By Ricky Chelette, Executive Director
“Rather, we have renounced secret and shameful ways; we do not use deception, nor do we distort the word of God. On the contrary, by setting forth the truth plainly we commend ourselves to everyone’s conscience in the sight of God” – 2 Corinthians 4:2
Previously in 2 Corinthians, we saw Paul admonishing the church to look to Jesus as the light; and when they saw Him as he is, they would be changed. But what does it look like to be a “seeing” person? How are we really any different?

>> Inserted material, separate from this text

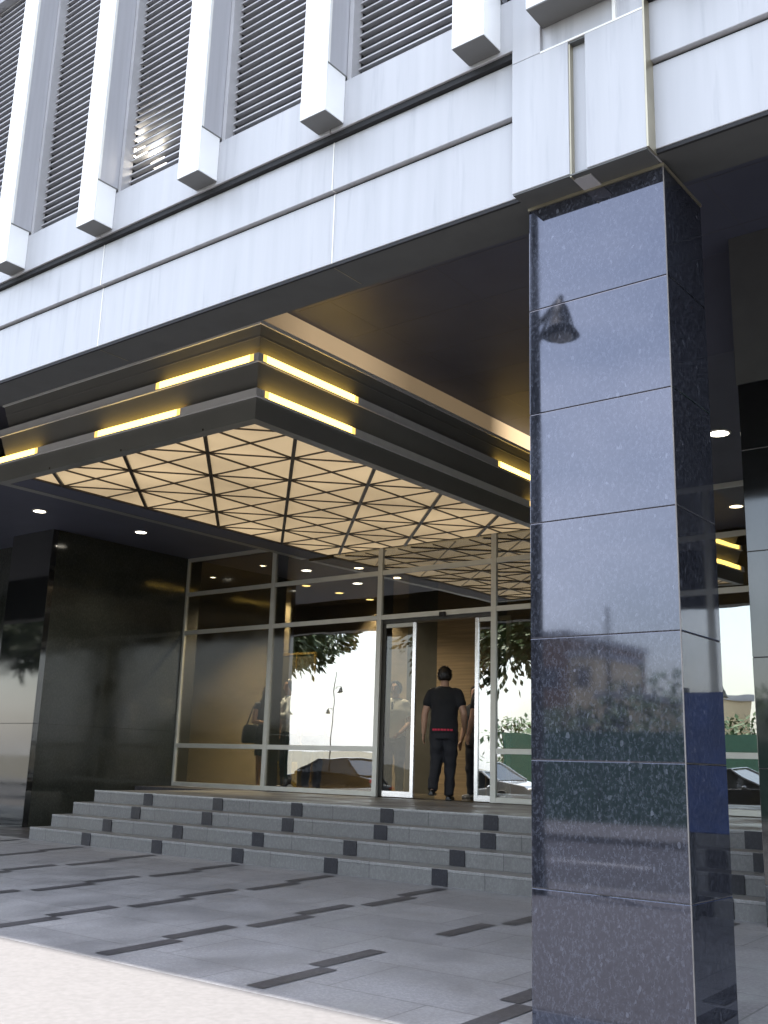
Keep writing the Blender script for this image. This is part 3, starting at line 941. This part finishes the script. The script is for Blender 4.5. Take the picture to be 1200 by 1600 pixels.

Paul says that we have not only changed how we act, we have renounced our past for what it is. How often do we, as Jesus said, put our hand to the plow and look back? How often do we see the old self as something alluring instead of the shame that it is?
We aren’t alone in doing it. Exodus is full of accounts of the people of God coming to Moses and, through the lens of time, claiming that slavery would have been better than the hardship of the wilderness. In Christ, we have been made free!
If we look at our past with joy, let it be in an understanding of what grace has saved us out of and the hope it has saved us into.
Our Father spared us from his wrath through the blood of Christ, and has promised us an inheritance beyond what the mind can comprehend. In faith, we speak and act in light of that truth. We don’t fear accountability or reproof because we have nothing to hide. We have called our past what it is, seen it covered by Christ’s blood and then can live in the precious freedom he purchased for us.
“Father, let us be children of the light. May we be consistent in our confession of sin, and diligent about our holiness. Guard our mouths so that we may speak the truth, for your word is truth.”